— start Stored data —

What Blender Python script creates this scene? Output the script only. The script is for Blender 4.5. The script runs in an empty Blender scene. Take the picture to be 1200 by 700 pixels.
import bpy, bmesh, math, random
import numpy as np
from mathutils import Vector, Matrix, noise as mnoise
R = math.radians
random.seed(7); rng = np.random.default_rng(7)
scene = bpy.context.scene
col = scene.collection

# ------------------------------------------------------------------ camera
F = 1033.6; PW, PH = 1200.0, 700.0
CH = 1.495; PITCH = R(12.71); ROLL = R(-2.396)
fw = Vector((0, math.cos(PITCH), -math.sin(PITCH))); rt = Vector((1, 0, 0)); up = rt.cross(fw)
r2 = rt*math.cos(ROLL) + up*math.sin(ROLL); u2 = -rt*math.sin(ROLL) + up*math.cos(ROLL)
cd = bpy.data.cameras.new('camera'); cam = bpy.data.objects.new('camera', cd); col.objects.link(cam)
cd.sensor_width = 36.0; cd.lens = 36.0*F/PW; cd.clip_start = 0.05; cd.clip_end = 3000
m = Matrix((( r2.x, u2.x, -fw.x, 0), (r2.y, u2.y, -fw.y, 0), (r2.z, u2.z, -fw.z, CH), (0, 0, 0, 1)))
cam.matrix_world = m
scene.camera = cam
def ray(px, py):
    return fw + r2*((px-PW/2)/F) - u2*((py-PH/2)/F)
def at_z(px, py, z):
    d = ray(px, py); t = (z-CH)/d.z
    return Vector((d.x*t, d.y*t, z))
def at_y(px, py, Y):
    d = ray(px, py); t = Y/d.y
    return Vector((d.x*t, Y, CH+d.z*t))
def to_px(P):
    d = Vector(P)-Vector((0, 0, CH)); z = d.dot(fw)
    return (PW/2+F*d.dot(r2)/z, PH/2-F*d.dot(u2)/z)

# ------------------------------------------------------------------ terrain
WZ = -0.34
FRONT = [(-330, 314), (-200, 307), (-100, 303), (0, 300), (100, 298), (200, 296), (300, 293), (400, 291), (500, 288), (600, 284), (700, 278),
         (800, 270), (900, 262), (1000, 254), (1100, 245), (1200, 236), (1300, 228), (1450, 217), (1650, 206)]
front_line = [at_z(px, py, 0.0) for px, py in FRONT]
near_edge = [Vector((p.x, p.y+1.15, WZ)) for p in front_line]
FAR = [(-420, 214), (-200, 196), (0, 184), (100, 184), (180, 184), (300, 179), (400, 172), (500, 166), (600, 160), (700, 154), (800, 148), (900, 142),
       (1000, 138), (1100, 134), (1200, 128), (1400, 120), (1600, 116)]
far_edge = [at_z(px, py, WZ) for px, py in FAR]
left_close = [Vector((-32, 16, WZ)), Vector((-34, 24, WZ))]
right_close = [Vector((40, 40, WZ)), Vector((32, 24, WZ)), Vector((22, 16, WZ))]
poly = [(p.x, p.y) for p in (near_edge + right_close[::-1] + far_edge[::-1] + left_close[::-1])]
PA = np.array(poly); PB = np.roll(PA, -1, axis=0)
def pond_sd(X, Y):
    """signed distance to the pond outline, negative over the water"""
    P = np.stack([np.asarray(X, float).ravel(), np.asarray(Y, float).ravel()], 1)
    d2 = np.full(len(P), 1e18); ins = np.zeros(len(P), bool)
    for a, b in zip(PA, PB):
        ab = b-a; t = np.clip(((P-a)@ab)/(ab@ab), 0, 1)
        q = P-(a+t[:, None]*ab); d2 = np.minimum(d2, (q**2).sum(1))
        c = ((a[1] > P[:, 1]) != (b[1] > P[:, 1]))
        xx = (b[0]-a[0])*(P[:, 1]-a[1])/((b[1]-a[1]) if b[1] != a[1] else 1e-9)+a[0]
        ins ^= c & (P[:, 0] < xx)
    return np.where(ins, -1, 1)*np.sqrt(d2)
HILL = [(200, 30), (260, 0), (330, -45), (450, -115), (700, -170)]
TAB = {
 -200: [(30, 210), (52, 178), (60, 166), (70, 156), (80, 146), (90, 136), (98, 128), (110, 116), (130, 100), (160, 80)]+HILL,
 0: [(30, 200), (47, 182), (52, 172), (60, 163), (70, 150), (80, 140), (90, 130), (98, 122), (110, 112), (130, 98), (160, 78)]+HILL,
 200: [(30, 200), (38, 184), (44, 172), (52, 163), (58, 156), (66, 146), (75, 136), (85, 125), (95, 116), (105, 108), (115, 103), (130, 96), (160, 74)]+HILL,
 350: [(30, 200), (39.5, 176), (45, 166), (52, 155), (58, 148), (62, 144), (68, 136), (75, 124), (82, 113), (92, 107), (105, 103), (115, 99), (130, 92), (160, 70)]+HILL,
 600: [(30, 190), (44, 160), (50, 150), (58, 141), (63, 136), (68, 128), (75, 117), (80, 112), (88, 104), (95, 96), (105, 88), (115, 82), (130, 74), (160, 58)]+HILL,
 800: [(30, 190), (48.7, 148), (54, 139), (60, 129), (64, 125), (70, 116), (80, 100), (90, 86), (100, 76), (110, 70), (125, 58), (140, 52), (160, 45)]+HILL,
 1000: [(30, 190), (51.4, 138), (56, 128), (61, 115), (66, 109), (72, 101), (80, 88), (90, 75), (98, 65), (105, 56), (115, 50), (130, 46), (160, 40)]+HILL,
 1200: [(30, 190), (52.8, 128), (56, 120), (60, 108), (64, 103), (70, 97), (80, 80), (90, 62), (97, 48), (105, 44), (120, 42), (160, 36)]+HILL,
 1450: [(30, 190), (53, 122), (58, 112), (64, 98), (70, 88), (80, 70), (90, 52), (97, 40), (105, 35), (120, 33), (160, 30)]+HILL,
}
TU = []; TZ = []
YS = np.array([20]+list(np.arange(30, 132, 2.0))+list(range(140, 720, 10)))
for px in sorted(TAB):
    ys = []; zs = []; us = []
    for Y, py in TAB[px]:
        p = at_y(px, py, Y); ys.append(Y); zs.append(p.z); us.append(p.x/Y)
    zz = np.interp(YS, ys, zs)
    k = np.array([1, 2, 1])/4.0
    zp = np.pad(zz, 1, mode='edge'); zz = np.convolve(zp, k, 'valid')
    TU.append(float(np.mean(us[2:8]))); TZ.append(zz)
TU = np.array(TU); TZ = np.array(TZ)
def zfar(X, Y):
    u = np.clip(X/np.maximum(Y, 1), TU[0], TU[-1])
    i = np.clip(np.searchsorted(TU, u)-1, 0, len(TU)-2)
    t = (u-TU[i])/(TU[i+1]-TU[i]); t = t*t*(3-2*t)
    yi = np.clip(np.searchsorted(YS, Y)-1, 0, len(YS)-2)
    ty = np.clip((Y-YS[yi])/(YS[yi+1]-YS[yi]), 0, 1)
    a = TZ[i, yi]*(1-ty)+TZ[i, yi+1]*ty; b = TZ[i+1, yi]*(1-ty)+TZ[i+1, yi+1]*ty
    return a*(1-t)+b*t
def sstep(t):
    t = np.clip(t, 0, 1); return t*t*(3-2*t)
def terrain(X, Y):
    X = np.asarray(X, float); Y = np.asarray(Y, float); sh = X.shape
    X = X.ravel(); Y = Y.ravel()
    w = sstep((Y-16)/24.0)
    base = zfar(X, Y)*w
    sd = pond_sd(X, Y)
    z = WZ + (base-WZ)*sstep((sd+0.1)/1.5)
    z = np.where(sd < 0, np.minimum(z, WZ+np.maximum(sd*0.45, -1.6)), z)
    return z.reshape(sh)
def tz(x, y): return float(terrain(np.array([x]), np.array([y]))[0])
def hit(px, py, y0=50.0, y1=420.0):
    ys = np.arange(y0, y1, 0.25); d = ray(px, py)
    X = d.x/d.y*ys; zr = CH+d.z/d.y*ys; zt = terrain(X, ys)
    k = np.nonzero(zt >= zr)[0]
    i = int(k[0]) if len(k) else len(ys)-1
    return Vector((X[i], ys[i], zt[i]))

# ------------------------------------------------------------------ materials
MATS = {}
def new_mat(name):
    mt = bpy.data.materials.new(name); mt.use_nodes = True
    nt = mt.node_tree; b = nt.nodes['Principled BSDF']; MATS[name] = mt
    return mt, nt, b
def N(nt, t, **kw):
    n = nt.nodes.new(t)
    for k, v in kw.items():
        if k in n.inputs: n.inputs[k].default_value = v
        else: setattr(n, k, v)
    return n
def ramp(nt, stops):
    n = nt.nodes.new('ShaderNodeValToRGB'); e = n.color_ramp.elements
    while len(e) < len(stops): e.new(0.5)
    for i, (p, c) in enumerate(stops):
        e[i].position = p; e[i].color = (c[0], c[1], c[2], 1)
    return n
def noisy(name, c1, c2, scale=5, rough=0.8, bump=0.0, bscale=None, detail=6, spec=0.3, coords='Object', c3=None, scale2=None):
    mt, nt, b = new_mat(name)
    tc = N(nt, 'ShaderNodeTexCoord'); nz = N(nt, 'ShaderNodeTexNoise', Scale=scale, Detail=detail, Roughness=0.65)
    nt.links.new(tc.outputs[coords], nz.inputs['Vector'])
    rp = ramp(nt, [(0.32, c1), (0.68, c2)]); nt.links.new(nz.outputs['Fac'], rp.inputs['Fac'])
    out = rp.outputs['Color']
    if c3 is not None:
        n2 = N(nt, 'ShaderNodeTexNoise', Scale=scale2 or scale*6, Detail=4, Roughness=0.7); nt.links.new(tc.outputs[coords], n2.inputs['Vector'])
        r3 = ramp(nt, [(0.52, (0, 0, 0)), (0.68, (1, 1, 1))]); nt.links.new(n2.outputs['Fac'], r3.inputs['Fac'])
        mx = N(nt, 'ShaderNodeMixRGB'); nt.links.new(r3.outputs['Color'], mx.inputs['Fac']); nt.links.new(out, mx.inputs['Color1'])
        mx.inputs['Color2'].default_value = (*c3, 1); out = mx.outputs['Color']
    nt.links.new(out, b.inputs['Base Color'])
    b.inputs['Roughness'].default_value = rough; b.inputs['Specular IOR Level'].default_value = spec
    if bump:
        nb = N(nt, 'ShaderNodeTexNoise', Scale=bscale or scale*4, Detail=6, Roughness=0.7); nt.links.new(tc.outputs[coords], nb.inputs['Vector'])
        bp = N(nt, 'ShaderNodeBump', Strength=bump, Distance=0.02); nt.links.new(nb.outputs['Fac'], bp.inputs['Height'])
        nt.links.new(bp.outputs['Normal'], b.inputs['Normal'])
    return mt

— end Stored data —

Pull every line containing "scene" out of the data above.

What Blender Python script creates this scene? Output the script only. The script is for Blender 4.5. The script runs in an empty Blender scene. Take the picture to be 1200 by 700 pixels.
scene = bpy.context.scene
col = scene.collection
scene.camera = cam